What is required —
Copy the data precisely, keeping every character.

Supplied material —
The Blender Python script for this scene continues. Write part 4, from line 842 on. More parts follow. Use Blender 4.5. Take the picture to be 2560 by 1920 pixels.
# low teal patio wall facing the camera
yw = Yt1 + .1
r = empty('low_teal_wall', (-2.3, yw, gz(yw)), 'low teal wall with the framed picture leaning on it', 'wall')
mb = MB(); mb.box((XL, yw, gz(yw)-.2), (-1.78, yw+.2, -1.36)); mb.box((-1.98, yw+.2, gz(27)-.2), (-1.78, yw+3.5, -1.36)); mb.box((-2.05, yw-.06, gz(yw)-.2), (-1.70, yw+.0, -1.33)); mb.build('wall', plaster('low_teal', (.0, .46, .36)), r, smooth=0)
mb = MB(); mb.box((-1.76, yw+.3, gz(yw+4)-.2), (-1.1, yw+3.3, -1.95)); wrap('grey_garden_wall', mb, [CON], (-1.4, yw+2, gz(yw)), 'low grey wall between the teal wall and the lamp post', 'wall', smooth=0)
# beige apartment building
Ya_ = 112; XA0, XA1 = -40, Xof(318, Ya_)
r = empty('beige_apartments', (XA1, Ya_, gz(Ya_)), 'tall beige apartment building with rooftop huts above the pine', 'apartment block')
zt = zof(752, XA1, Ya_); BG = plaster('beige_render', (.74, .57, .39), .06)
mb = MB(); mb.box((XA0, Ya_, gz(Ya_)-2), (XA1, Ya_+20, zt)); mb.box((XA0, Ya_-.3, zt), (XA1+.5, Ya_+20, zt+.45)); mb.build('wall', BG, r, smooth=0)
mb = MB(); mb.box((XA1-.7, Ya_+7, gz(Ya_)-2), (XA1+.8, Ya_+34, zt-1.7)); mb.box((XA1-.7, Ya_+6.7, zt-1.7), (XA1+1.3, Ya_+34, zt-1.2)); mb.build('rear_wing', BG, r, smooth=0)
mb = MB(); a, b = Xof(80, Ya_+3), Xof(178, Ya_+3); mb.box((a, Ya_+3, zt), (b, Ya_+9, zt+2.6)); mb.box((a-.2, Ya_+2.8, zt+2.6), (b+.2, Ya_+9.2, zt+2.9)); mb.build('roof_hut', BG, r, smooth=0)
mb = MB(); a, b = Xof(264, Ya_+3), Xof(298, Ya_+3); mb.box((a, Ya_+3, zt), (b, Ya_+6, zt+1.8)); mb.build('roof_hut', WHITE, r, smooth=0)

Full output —
The Blender Python script for this scene continues. Write part 4, from line 842 on. More parts follow. Use Blender 4.5. Take the picture to be 2560 by 1920 pixels.
# low teal patio wall facing the camera
yw = Yt1 + .1
r = empty('low_teal_wall', (-2.3, yw, gz(yw)), 'low teal wall with the framed picture leaning on it', 'wall')
mb = MB(); mb.box((XL, yw, gz(yw)-.2), (-1.78, yw+.2, -1.36)); mb.box((-1.98, yw+.2, gz(27)-.2), (-1.78, yw+3.5, -1.36)); mb.box((-2.05, yw-.06, gz(yw)-.2), (-1.70, yw+.0, -1.33)); mb.build('wall', plaster('low_teal', (.0, .46, .36)), r, smooth=0)
mb = MB(); mb.box((-1.76, yw+.3, gz(yw+4)-.2), (-1.1, yw+3.3, -1.95)); wrap('grey_garden_wall', mb, [CON], (-1.4, yw+2, gz(yw)), 'low grey wall between the teal wall and the lamp post', 'wall', smooth=0)
# beige apartment building
Ya_ = 112; XA0, XA1 = -40, Xof(318, Ya_)
r = empty('beige_apartments', (XA1, Ya_, gz(Ya_)), 'tall beige apartment building with rooftop huts above the pine', 'apartment block')
zt = zof(752, XA1, Ya_); BG = plaster('beige_render', (.74, .57, .39), .06)
mb = MB(); mb.box((XA0, Ya_, gz(Ya_)-2), (XA1, Ya_+20, zt)); mb.box((XA0, Ya_-.3, zt), (XA1+.5, Ya_+20, zt+.45)); mb.build('wall', BG, r, smooth=0)
mb = MB(); mb.box((XA1-.7, Ya_+7, gz(Ya_)-2), (XA1+.8, Ya_+34, zt-1.7)); mb.box((XA1-.7, Ya_+6.7, zt-1.7), (XA1+1.3, Ya_+34, zt-1.2)); mb.build('rear_wing', BG, r, smooth=0)
mb = MB(); a, b = Xof(80, Ya_+3), Xof(178, Ya_+3); mb.box((a, Ya_+3, zt), (b, Ya_+9, zt+2.6)); mb.box((a-.2, Ya_+2.8, zt+2.6), (b+.2, Ya_+9.2, zt+2.9)); mb.build('roof_hut', BG, r, smooth=0)
mb = MB(); a, b = Xof(264, Ya_+3), Xof(298, Ya_+3); mb.box((a, Ya_+3, zt), (b, Ya_+6, zt+1.8)); mb.build('roof_hut', WHITE, r, smooth=0)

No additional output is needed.